At the bottom of the stairwell behind my apartment building, a baby stroller sat for weeks. Every time I carried a laundry basket down the back steps, I had an opportunity to read the cardboard sign strapped to the side of the stroller. In rigid capital letters scrawled with Sharpie, it read: “The World Doesn’t Have Four More Years.”

The first blizzard since Inauguration Day prompted someone to toss the protest sign and bring that stroller back inside. But many young Americans, including myself, are still wondering: in a time of urgent environmental crises, compounded by extraordinary political upheaval, is it practical — or ethical, or sane — to have children?

The fallout from November’s presidential election will make the near future much harder for those seeking reproductive freedom, equitable health care, fair wages, education reform, and more progressive maternal and family leave policies. To top it off: this past month, Trump — who pledged during his campaign to favor the oil, gas, and coal industries by reducing regulations — reiterated that he is prepared to withdraw from the 2015 Paris agreement, a global pact to cut emissions.
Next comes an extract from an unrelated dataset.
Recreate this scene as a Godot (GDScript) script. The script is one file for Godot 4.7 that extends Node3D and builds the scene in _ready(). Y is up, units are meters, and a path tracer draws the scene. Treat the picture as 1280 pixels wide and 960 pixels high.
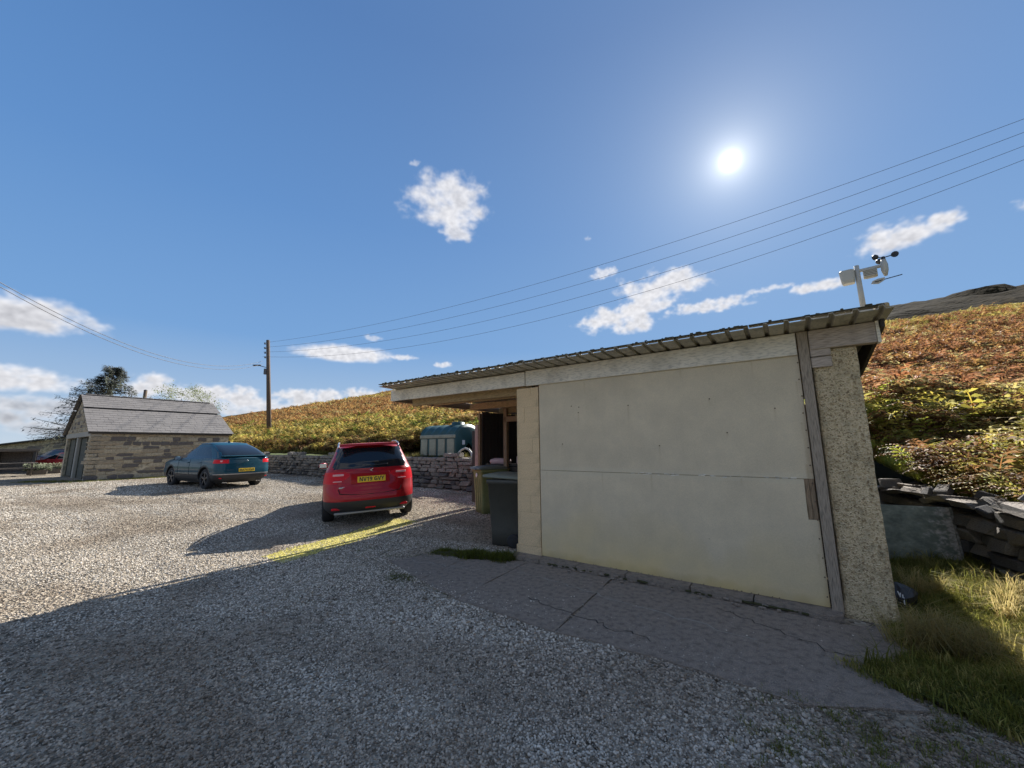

Progressives can work to win big in the 2018 midterm elections, take control of the House and Senate, and impeach the president. Collective outrage is, perhaps, on our side. But American dysfunction is one thing;  global population growth — and the onrushing specter of total overpopulation — is quite another. The United Nations now calculates 7 billion humans on Earth, compared to less than one billion just 200 years ago. It is not unlikely that before long, homo sapiens will flare up and flame out, like a doomed culture rampaging through a Petri dish.

In the 2016 satirical movie Idiocracy, a man and woman are cryogenically frozen for 500 years, then awake into an America of morons, dolts, and mindless consumers. Centuries of smart people have declined to bring children into the world, leaving the weak-minded to inherit the earth (the American president in that movie, a buffoon named Dwayne Elizondo Mountain Dew Herbert Camacho, also looks uncomfortably familiar these days).

Perhaps arguing that dumb people need to stop breeding so much smacks a bit of eugenics. Does film director Mike Judge, who created Beavis and Butt-Head, mean to imply that good breeding prevents societal ills? If he does, it rather sours the punchline.

Yet while liberals fret over such questions, America is also home to millions who couldn’t care less. Take the thousands of members of the conservative fundamentalist Christian movement called Quiverfull — a group that promotes compulsory procreation, arguing that having as many children as possible is a moral duty. The social lesson seems to be: if you can’t beat ’em, outpopulate ’em. How on earth should one respond to that?

Comedian Bill Burr has suggested that the government should start randomly sinking cruise ships, because “I think it’s a good mix of people to get rid of.” I’m not sure I disagree. But it’s probably better to identify, as the World Health Organization puts it, the places “where human rights, health, environmental and equity objectives converge, rather than conflict.” As just one example, the WHO has stated that “in developing countries, approximately 200 million women express an unmet need for family planning services.”

That’s a lot of people — and a lot of carbon. In a study published by the U.S. National Academy of Sciences in 2010, researchers from Oregon State University calculated that enacting a laundry list of conservation measures — like driving a hybrid, driving less, recycling, and using energy-efficient appliances, windows, and light bulbs — would save the average American 488 metric tons of carbon dioxide over 80 years. By contrast, the amount of carbon dioxide saved by choosing to have one fewer child is nearly 20 times as much: 9,441 metric tons.

So, where does this leave me?

I’ve always wanted to have kids, and I still plan to, although I am considering adoption more seriously than I used to. In the meantime, I will be doing what I can to help ensure that the leadership in Washington — right down to officials in town and city government — takes on more people that are responsive to these issues.

Maybe, as that baby stroller implied, the world doesn’t have four more years. But I don’t see the point of going out like that. Humanity doesn’t sit in that stroller — a kid in my building does. That’s a less grand notion, but a more activating one. Many children out there need to be brought in from the proverbial — or literal — cold. While we work on that, we can protest, call our reps, volunteer, do good, and speak up.

And when I have a kid of my own, I’ll sit them down to watch Idiocracy every Christmas. As the December snows recede north each year, we’ll be snug inside, taking an annual look at who people really are — and what’s really worth fighting for.